Despite pledges in favor of government transparency, the British Conservative Party is facing accusations it has deleted a decade’s worth of public statements, not only from its own website, but from the Internet itself.

According to a report from Computer Weekly, all records of speeches and public statements between 2000 and the party’s election win in 2010 have been erased from search engines and the Internet Archive, making it very difficult to track many pre-election promises. As Computer Weekly phrased it, this could be “an effect as alarming as sending Men in Black to strip history books from a public library and burn them in the car park.”

When information is deleted from a website, it is generally still available via the Internet Archive. It’s a simple matter of copying the URL into the Archive’s Wayback Machine search engine, and backdating it to the desired timeframe. However, when you search the pages in question from the Conservative site, the Archive displays a message saying the page cannot be displayed due to robots.txt, which blocks deleted pages from the Archive.

Since the deletions were first reported, some of the speeches have reappeared on the site, although most remain unavailable.
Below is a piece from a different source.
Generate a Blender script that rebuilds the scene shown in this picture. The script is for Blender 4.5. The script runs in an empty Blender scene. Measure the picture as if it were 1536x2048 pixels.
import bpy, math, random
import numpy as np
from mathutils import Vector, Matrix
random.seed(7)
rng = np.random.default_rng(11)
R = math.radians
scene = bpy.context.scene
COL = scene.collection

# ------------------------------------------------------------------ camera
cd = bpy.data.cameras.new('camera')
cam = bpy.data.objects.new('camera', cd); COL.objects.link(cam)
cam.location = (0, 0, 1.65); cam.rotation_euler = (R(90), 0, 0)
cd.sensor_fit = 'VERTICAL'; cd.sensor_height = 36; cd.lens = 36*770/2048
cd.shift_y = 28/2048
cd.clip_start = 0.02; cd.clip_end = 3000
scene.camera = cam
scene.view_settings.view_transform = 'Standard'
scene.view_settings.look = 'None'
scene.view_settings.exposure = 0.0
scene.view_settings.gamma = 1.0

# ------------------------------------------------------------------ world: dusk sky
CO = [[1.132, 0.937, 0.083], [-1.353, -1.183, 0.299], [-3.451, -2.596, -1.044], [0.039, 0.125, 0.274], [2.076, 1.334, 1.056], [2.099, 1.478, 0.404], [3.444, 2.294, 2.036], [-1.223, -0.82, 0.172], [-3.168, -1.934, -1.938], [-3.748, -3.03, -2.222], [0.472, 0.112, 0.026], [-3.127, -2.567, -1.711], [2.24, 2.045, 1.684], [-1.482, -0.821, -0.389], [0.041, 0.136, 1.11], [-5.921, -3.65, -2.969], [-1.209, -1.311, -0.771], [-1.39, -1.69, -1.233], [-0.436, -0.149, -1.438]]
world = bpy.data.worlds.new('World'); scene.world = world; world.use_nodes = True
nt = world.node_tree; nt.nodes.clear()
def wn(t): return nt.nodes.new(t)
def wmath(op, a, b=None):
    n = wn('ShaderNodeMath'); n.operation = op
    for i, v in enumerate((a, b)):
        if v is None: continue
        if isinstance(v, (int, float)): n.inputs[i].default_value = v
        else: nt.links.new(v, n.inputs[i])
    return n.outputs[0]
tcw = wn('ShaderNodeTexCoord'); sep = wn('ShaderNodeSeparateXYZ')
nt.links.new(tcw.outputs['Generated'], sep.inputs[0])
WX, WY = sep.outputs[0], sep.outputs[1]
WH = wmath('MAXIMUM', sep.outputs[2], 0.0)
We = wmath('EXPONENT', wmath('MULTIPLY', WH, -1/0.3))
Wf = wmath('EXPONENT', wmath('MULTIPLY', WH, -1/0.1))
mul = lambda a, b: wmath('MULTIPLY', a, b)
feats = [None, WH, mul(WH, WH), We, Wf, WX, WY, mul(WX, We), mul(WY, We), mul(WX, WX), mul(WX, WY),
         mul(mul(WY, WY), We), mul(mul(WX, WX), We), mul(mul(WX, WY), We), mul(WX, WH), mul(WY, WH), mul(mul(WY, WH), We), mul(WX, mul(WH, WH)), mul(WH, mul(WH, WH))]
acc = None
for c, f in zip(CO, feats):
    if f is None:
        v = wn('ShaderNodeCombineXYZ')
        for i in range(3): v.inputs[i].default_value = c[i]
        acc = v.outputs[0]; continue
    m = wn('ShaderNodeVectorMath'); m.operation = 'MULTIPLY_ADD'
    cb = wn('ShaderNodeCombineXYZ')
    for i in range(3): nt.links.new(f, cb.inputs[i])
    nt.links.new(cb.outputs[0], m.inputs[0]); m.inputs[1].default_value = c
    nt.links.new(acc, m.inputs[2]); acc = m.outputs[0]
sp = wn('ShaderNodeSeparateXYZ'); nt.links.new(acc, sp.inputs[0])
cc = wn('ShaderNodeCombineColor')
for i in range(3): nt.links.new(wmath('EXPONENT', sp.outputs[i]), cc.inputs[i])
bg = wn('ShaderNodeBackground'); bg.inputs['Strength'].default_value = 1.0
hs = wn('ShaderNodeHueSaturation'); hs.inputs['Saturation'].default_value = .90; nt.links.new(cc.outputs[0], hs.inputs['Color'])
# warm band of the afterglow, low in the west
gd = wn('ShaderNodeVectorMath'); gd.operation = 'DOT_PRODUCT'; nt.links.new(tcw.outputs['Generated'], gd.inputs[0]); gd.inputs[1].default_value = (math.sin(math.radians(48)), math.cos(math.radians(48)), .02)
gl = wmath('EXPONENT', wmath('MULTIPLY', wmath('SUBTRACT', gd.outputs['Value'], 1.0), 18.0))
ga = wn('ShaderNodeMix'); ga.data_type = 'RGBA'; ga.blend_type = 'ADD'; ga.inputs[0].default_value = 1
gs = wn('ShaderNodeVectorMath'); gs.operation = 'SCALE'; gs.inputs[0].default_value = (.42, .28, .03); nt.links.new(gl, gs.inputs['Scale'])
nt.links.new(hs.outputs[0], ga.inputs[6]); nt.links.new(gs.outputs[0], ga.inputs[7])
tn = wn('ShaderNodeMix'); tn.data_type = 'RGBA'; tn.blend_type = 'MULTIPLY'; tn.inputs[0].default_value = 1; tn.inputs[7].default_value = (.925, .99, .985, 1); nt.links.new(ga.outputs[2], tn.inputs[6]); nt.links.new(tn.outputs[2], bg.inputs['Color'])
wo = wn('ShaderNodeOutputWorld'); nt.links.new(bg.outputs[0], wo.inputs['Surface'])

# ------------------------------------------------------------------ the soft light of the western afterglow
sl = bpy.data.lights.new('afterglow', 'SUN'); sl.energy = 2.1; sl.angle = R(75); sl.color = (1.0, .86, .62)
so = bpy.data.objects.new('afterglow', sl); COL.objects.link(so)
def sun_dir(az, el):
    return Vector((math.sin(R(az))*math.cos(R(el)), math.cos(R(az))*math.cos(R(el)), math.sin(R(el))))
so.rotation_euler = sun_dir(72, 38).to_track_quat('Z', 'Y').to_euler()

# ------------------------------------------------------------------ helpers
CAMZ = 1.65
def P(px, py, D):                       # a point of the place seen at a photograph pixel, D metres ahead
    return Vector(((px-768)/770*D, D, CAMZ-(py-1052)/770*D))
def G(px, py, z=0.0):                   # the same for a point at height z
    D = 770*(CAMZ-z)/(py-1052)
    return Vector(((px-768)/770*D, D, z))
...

Conservative Prime Minister David Cameron has previously spoken about his government’s dedication to information transparency. In an official YouTube video in 2011, he said, “Information is power, because it allows people to hold the powerful to account.”

In a statement to the press, a Conservative spokesperson explained that the information purges were just part of a recent website redesign, saying, “We’re making sure our website keeps the Conservative Party at the forefront of political campaigning. These changes allow people to quickly and easily access the most important information we provide.”